The change, which Microsoft first announced last week, is the biggest shift to Bing since Microsoft first launched the “decision engine” three years ago.  

Google’s project is arguably more ambitious -- a solution to the challenge of deciphering the intent behind the 5 or 6 characters a human enters into a search field. Take a search for “kings,” for example.

“The ‘Kings’ search is a messy one,” Gomes told FoxNews.com. “Does the user mean the LA Kings hockey team, the Sacramento Kings basketball team, or the TV show?”

If a search is unclear, the site offers a clickable choice of the three logical options. In order to parse the query, it assembled the massive database from many extant sources, including Wikipedia, the World CIA Fact Book, data gleaned from cars creating the company’s mapping data, and so on.

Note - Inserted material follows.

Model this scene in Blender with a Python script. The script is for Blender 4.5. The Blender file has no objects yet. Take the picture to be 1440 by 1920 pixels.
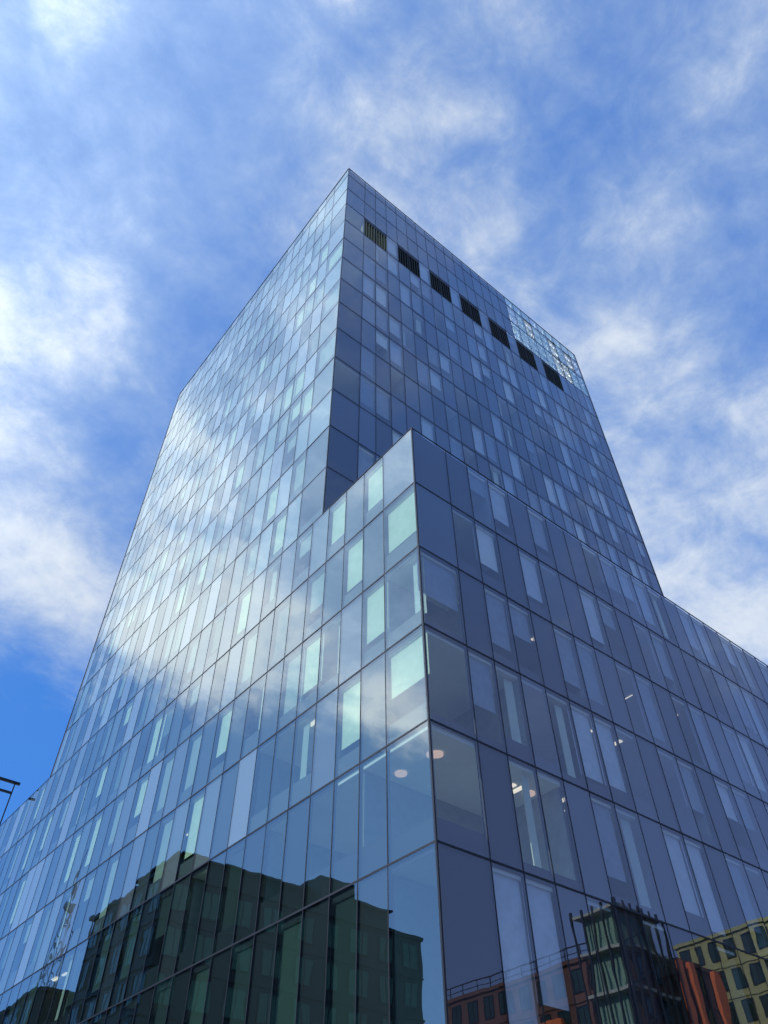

“We’ve created a massive graph of entities in the real world and the relations among them,” he explained.

Microsoft’s change is no slouch, however. Qi Lu, president of the company’s online services division, called it “a complete redesign of our entire product.”

Search results are now split into three panels: one for search results, one called Snapshot for relevant information, actions and services related to a search -- including maps, links to make restaurant reservations and reviews -- and a new third panel for information from the world of social media.

If you’re searching for diving spots in Hawaii, you might see a friend who lived in Hawaii, your sister who shared photos from her honeymoon in Hawaii, and a buddy who “likes” a restaurant in Hawaii, the company said. You can then ask them for recommendations right from Bing.

“This is a big, bold bet that we think is going to surprise a lot of people,” said Lisa Gurry, Bing's senior director.